As of March 31, 2024, the Company was in compliance with all financial covenants. The Company may access the entire amount of commitments under the Revolving Credit Facility. There were no borrowings outstanding at March 31, 2024 and December 31, 2023, and no amounts were borrowed during the first quarters ended March 31, 2024 and March 31, 2023 under the Revolving Credit Facility.

Japanese Yen Revolving Credit Facility

The Company entered into a $250 revolving credit facility available to be drawn in Japanese yen (the Japanese Yen Revolving Credit Facility) in April 2023. The Japanese Revolving Credit Facility was amended and restated in January 2024 and in April 2024 (see below) and is scheduled to mature in April 2025. Subject to the terms and conditions under the facility, the Company or ANHBV may borrow funds. The facility includes covenants that are substantially the same as those included in the Revolving Credit Facility. Under the current terms of the January 2024 amendment, the Company has agreed to provide collateral for its obligations under the Japanese Yen Revolving Credit Facility. See Part II Item 8 of Alcoa Corporation’s Annual Report on Form 10-K in Note M to the Consolidated Financial Statements for the year ended December 31, 2023 for more information on the Japanese Yen Revolving Credit Facility.

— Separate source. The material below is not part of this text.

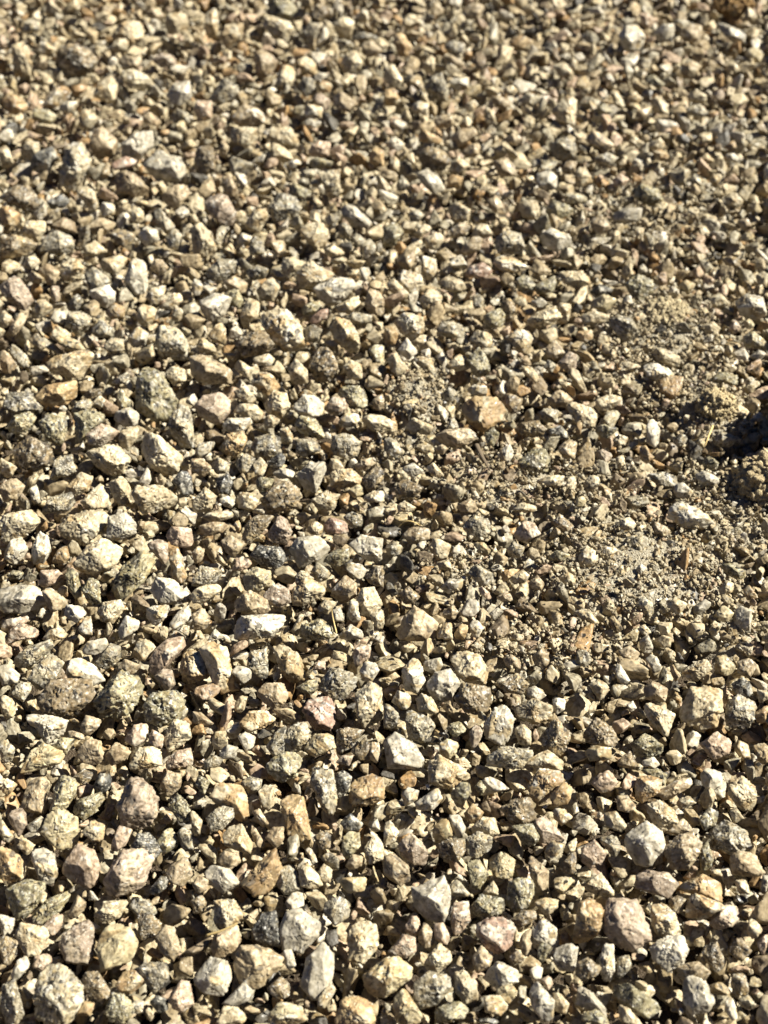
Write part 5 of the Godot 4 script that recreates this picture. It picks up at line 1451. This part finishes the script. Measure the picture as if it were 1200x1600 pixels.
func gravel() -> void:
	var r := RandomNumberGenerator.new()
	r.seed = 99
	for k in VARIANTS:
		heap.append([])
		heap_tint.append([])
	for k in 6:
		grit.append([])
		grit_tint.append([])
	ring.append(Vector2.ZERO)
	for k in 8:
		ring.append(Vector2.from_angle(TAU * k / 8.0))
	for k in 5:
		ring.append(Vector2.from_angle(TAU * k / 5.0) * 0.5)
	# under-layers
	var x := X0
	while x < X0 + NX * CELL:
		var z := Z0
		while z < Z0 + NZ * CELL:
			drop(x + r.randf_range(-0.002, 0.002), r.randf_range(-0.0145, -0.0098), z + r.randf_range(-0.002, 0.002), r.randf_range(0.0024, 0.0042), r)
			z += 0.0058
		x += 0.0058
	x = -0.3
	while x < 0.3:
		var z := -0.86
		while z < -0.14:
			var px := x + r.randf_range(-0.002, 0.002)
			var pz := z + r.randf_range(-0.002, 0.002)
			var ff := fines_at(px, pz)
			if r.randf() < 0.3 + ff and not in_pit(px, pz):
				drop(px, r.randf_range(-0.0100, -0.0070) + 0.0055 * ff, pz, r.randf_range(0.001, 0.0026), r)
			z += 0.0036
		x += 0.0036
	# the top layer: larger ones first, each where there is still room
	for band in [[0.0046, 0.0062, 26000, 0], [0.0032, 0.0046, 45000, 1], [0.0023, 0.0032, 120000, 1], [0.0014, 0.0023, 90000, 1], [0.0009, 0.0014, 110000, 2], [0.0005, 0.0009, 120000, 2]]:
		for t in band[2]:
			var rad := r.randf_range(band[0], band[1])
			var sx: float
			var sz: float
			if band[3] == 0 or band[3] == 1 and r.randf() < 0.6:
				sx = X0 + r.randf() * NX * CELL
				sz = Z0 + r.randf() * NZ * CELL
			else:
				sx = r.randf_range(-0.26, 0.26)
				sz = r.randf_range(-0.82, -0.16)
			var framed := in_frame(sx, sz)
			if framed and rad > 0.0040:
				continue
			if in_pit(sx, sz) and r.randf() < 0.75:
				continue
			var f := fines_at(sx, sz)
			if rad < 0.0015 and r.randf() > 0.3 + f:
				continue
			if not is_free(sx, sz, rad * (0.76 if framed else 0.86)):
				continue
			if f > 0.25 and rad > 0.0018 and r.randf() < f * 0.95:
				continue
			occupy(sx, sz, rad * 0.84)
			var y := -rad * 0.4 - 0.0085 * pow(r.randf(), 1.05) * (1.0 - 0.85 * f)
			if not framed and rad > 0.004:
				y = r.randf_range(-0.002, 0.002)
			var p := EYE + (Vector3(sx, 0, sz) - EYE) * ((EYE.y - y) / EYE.y)
			drop(p.x, y, p.z, rad * (0.95 if framed else 0.98), r)
	# grit and dust, deepest and thickest in the fine patches
	for t in 420000:
		var gx := r.randf_range(-0.25, 0.25)
		var gz := r.randf_range(-0.82, -0.17)
		var f := fines_at(gx, gz)
		if r.randf() > 0.06 + f or in_pit(gx, gz):
			continue
		var rad := 0.00022 + 0.0008 * pow(r.randf(), 2.2)
		var free := is_free(gx, gz, rad * 0.5)
		var y := r.randf_range(-0.004, -0.0014)
		if f > 0.3 and (free or r.randf() < 0.4 * f):
			y = r.randf_range(-0.002, 0.0012) + 0.0008 * noise_c.get_noise_2d(gx * 90.0, gz * 90.0)
		elif not free:
			continue
		var p := EYE + (Vector3(gx, 0, gz) - EYE) * ((EYE.y - y) / EYE.y)
		dust(p.x, y, p.z, rad, r)

	var root := Node3D.new()
	root.name = "gravel"
	root.set_meta("kind", "stuff")
	root.set_meta("label", "smaller gravel and grit filling the gaps between the larger stones")
	root.set_meta("category", "gravel")
	add_child(root)
	for kind in bits:
		var b: Array = bits[kind]
		var mesh := ArrayMesh.new()
		mesh.add_surface_from_arrays(Mesh.PRIMITIVE_TRIANGLES, surface(b[0], b[2], b[1]))
		mesh.surface_set_material(0, mats[kind])
		var o := MeshInstance3D.new()
		o.mesh = mesh
		o.name = "small_stones"
		o.set_meta("kind", "stuff")
		root.add_child(o, true)
	for k in VARIANTS:
		var vs := rough_stone(3, 500 + k, 0.07)
		scatter(root, "pebbles", vs, 3, heap[k], heap_tint[k], mats[["granite", "tan", "quartz", "tan"][k % 4]], k)
	for k in 6:
		var vs := rough_stone(2, 900 + k, 0.14)
		scatter(root, "grit", vs, 2, grit[k], grit_tint[k], mats.soil, k)


func scatter(root: Node3D, called: String, vs: PackedVector3Array, level: int, where: Array, tint: Array, mat: Material, seed_: int) -> void:
	var cs := PackedColorArray()
	cs.resize(vs.size())
	for k in vs.size():
		var q := vs[k] + Vector3(seed_ * 3.1, 5, 2)
		var g := 0.95 + 0.35 * noise_a.get_noise_3dv(q * 0.9) + 0.25 * noise_c.get_noise_3dv(q * 3.0)
		var e := smoothstep(0.45, 0.6, noise_c.get_noise_3dv(q * 1.7 + Vector3(8, 8, 8)))
		g *= 1.0 - 0.6 * e
		cs[k] = Color(g, g * 0.99, g * 0.97)
	var mesh := ArrayMesh.new()
	mesh.add_surface_from_arrays(Mesh.PRIMITIVE_TRIANGLES, surface(vs, ball_i[level], cs))
	mesh.surface_set_material(0, mat)
	var mm := MultiMesh.new()
	mm.transform_format = MultiMesh.TRANSFORM_3D
	mm.use_colors = true
	mm.mesh = mesh
	mm.instance_count = where.size()
	for k in where.size():
		mm.set_instance_transform(k, where[k])
		mm.set_instance_color(k, tint[k])
	var o := MultiMeshInstance3D.new()
	o.name = called
	o.multimesh = mm
	o.set_meta("kind", "stuff")
	root.add_child(o, true)


# ---------------------------------------------------------------- ground
func ground() -> void:
	var m := StandardMaterial3D.new()
	m.resource_name = "packed_soil"
	m.vertex_color_use_as_albedo = true
	m.albedo_texture = mats.tan.albedo_texture
	m.normal_enabled = true
	m.normal_texture = mats.soil.normal_texture
	m.normal_scale = 1.5
	m.roughness = 1.0
	m.metallic_specular = 0.2
	m.uv1_triplanar = true
	m.uv1_world_triplanar = true
	m.uv1_scale = Vector3.ONE * 47.0
	# fine mesh under the gravel, coarse out to the horizon
	var st := SurfaceTool.new()
	st.begin(Mesh.PRIMITIVE_TRIANGLES)
	var xs := PackedFloat32Array([-40, -10, -3, -1.2])
	var zs := PackedFloat32Array([-60, -15, -4, -1.7])
	for k in 17:
		xs.append(-0.6 + k * 0.02)
	for k in 186:
		xs.append(-0.279 + k * 0.003)
	for k in 17:
		xs.append(0.28 + k * 0.02)
	for k in 18:
		zs.append(-1.2 + k * 0.02)
	for k in 226:
		zs.append(-0.846 + k * 0.003)
	for k in 8:
		zs.append(-0.16 + k * 0.02)
	xs.append_array(PackedFloat32Array([1.2, 3, 10, 40]))
	zs.append_array(PackedFloat32Array([0.6, 2, 8, 30]))
	for j in zs.size():
		for i in xs.size():
			var f := fines_at(xs[i], zs[j]) if absf(xs[i]) < 0.3 and zs[j] > -0.9 else 0.0
			if in_pit(xs[i], zs[j]):
				f = 0.0
			var y := -0.0135 + 0.0016 * noise_a.get_noise_2d(xs[i] * 40.0, zs[j] * 40.0)
			y += f * (0.0124 + 0.0018 * noise_a.get_noise_2d(xs[i] * 130.0, zs[j] * 130.0))
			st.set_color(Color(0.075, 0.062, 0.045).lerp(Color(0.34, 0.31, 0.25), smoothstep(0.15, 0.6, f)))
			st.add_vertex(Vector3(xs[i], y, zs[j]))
	var w := xs.size()
	for j in zs.size() - 1:
		for i in w - 1:
			var a := j * w + i
			for t in [a, a + 1, a + w, a + 1, a + w + 1, a + w]:
				st.add_index(t)
	st.generate_normals()
	var o := MeshInstance3D.new()
	o.name = "ground"
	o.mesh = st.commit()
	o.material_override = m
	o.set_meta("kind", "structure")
	add_child(o)


# ---------------------------------------------------------------- dry plant bits and lumps of soil
func fibre(called: String, label: String, category: String, points: Array, r0: float, mat: Material, flat := 1.0) -> void:
	var curve := Curve3D.new()
	for k in points.size():
		var before: Vector3 = points[maxi(k - 1, 0)]
		var after: Vector3 = points[mini(k + 1, points.size() - 1)]
		var t := (after - before) / 6.0
		curve.add_point(points[k], -t, t)
	curve.bake_interval = 0.0006
	var p := curve.get_baked_points()
	var v := PackedVector3Array()
	var f := PackedInt32Array()
	var base: Vector3 = p[0]
	for q in p:
		base.y = minf(base.y, q.y)
	for k in p.size():
		var d := (p[mini(k + 1, p.size() - 1)] - p[maxi(k - 1, 0)]).normalized()
		var s := d.cross(Vector3.UP).normalized()
		var n := s.cross(d)
		var rad := r0 * (1.0 - 0.55 * k / float(p.size())) * (0.15 if k == 0 or k == p.size() - 1 else 1.0)
		for e in 6:
			var a := TAU * e / 6.0
			v.append(p[k] - base + s * cos(a) * rad + n * sin(a) * rad * flat)
	for k in p.size() - 1:
		for e in 6:
			var a := k * 6 + e
			var b := k * 6 + (e + 1) % 6
			f.append_array(PackedInt32Array([a, a + 6, b, b, a + 6, b + 6]))
	var c := PackedColorArray()
	c.resize(v.size())
	c.fill(Color.WHITE)
	var mesh := ArrayMesh.new()
	mesh.add_surface_from_arrays(Mesh.PRIMITIVE_TRIANGLES, surface(v, f, c))
	mesh.surface_set_material(0, mat)
	var o := MeshInstance3D.new()
	o.mesh = mesh
	o.position = base
	put(o, called, label, category, "dry plant bits on the gravel" if category == "stalk" else "")


func clod(label: String, at: Vector3, size: Vector3, seed_: int, tone: Color) -> void:
	var r := RandomNumberGenerator.new()
	r.seed = seed_
	var root := Node3D.new()
	root.position = at
	put(root, "soil_clod", label, "clod", "crumbly lumps of soil")
	var vs := PackedVector3Array()
	var off := Vector3(r.randf(), r.randf(), r.randf()) * 30.0
	for d: Vector3 in ball_v[4]:
		var k := 1.0 + 0.35 * noise_a.get_noise_3dv(d * 1.6 + off) + 0.22 * noise_a.get_noise_3dv(d * 4.0 + off) + 0.08 * noise_a.get_noise_3dv(d * 13.0 + off)
		vs.append(d * size * k + Vector3(0, size.y * 0.8, 0))
	var cs := PackedColorArray()
	for q in vs:
		var c := tone.srgb_to_linear() * PALE * (0.95 + 0.3 * noise_c.get_noise_3dv(q * 700.0 + off))
		c.a = 1.0
		cs.append(c)
	var mesh := ArrayMesh.new()
	mesh.add_surface_from_arrays(Mesh.PRIMITIVE_TRIANGLES, surface(vs, ball_i[4], cs))
	mesh.surface_set_material(0, mats.soil)
	var o := MeshInstance3D.new()
	o.name = "lump"
	o.mesh = mesh
	root.add_child(o)
	# crumbs stuck all over it, joined
	var crumbs: Array = [rough_stone(1, seed_ + 5, 0.3), rough_stone(1, seed_ + 6, 0.3), rough_stone(1, seed_ + 7, 0.3)]
	var bv := PackedVector3Array()
	var bc := PackedColorArray()
	var bf := PackedInt32Array()
	for k in 1100:
		var q := vs[r.randi_range(0, vs.size() - 1)] * Vector3(0.97, 0.97, 0.97)
		var crumb: PackedVector3Array = crumbs[k % 3]
		var b := Basis.from_euler(Vector3(r.randf() * TAU, r.randf() * TAU, r.randf() * TAU)).scaled_local(Vector3(r.randf_range(0.9, 1.6), 1.0, r.randf_range(0.6, 1.0)) * (0.00025 + 0.0011 * pow(r.randf(), 2.5)))
		var c := tone.srgb_to_linear() * PALE * r.randf_range(0.75, 1.35)
		c.a = 1.0
		var start := bv.size()
		for p in crumb:
			bv.append(b * p + q)
			bc.append(c)
		for i in ball_i[1]:
			bf.append(i + start)
	var cm := ArrayMesh.new()
	cm.add_surface_from_arrays(Mesh.PRIMITIVE_TRIANGLES, surface(bv, bf, bc))
	cm.surface_set_material(0, mats.soil)
	var g := MeshInstance3D.new()
	g.name = "crumbs"
	g.mesh = cm
	g.set_meta("kind", "stuff")
	root.add_child(g)


func plants_and_clods() -> void:
	clod("Big crumbly grey-tan clod of soil at the right border", Vector3(0.1332, -0.0040, -0.3908), Vector3(0.011, 0.008, 0.009), 41, Color(0.80, 0.74, 0.61))
	clod("Crumbly dry clod with a rootlet, upper rim of the dark hollow at the right", Vector3(0.1200, -0.0030, -0.4304), Vector3(0.0062, 0.0062, 0.0055), 42, Color(0.82, 0.76, 0.62))
	clod("Tall lump of soil at the right border just above the dark hollow", Vector3(0.1555, -0.0040, -0.4211), Vector3(0.0135, 0.0180, 0.0105), 43, Color(0.70, 0.64, 0.52))
	clod("Brown earthy lump at the top right corner of the picture", Vector3(0.1743, -0.0020, -0.7337), Vector3(0.009, 0.0042, 0.005), 44, Color(0.66, 0.55, 0.40))
	clod("Grit-crusted low lump amid the upper right fine patch", Vector3(0.1099, -0.0040, -0.4880), Vector3(0.008, 0.0038, 0.007), 45, Color(0.80, 0.75, 0.63))
	fibre("dry_stalk", "Pale dry stalk bent across a tan block near the bottom edge", "stalk", [Vector3(-0.0471, 0.0040, -0.2155), Vector3(-0.0430, 0.0060, -0.2157), Vector3(-0.0384, 0.0080, -0.2170)], 0.00042, mats.straw)
	fibre("dry_stalk", "Short straw spike standing up in a cluster at mid height", "stalk", [Vector3(-0.0149, 0.0010, -0.3230), Vector3(-0.0161, 0.0040, -0.3270), Vector3(-0.0165, 0.0070, -0.3284)], 0.0003, mats.straw)
	fibre("dry_stalk", "Curled thin straw fibre arching over peach stones right of centre", "stalk", [Vector3(0.0047, 0.0040, -0.3668), Vector3(0.0068, 0.0070, -0.3665), Vector3(0.0095, 0.0075, -0.3660), Vector3(0.0119, 0.0050, -0.3667)], 0.00024, mats.straw)
	fibre("dry_stalk", "Grey-brown twig chip slanting down through the grit, right of centre", "stalk", [Vector3(0.0325, 0.0020, -0.4102), Vector3(0.0342, 0.0025, -0.4033), Vector3(0.0367, 0.0010, -0.3981)], 0.0009, mats.bark, 0.5)
	fibre("dry_stalk", "Pale rootlet hanging from the crumbly clod at the hollow", "stalk", [Vector3(0.1169, 0.0040, -0.4177), Vector3(0.1144, 0.0030, -0.4121), Vector3(0.1132, 0.0010, -0.4096)], 0.0005, mats.straw)
	fibre("dry_stalk", "Dark twig sliver wedged beside the rust-topped slab, upper right", "stalk", [Vector3(0.1108, 0.0010, -0.4864), Vector3(0.1116, 0.0030, -0.4791), Vector3(0.1135, 0.0020, -0.4756)], 0.0006, mats.bark, 0.6)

As of March 31, 2024, the Company was in compliance with all financial covenants. The Company may access the entire amount of commitments under the Japanese Revolving Credit Facility. There were no borrowings outstanding at March 31, 2024 and December 31, 2023. During the first quarter of 2024, $201 (29,686 JPY) was borrowed and $196 (29,686 JPY) was repaid.

On April 26, 2024, the Company entered into an amendment extending the maturity of the Japanese Revolving Credit Facility to April 2025.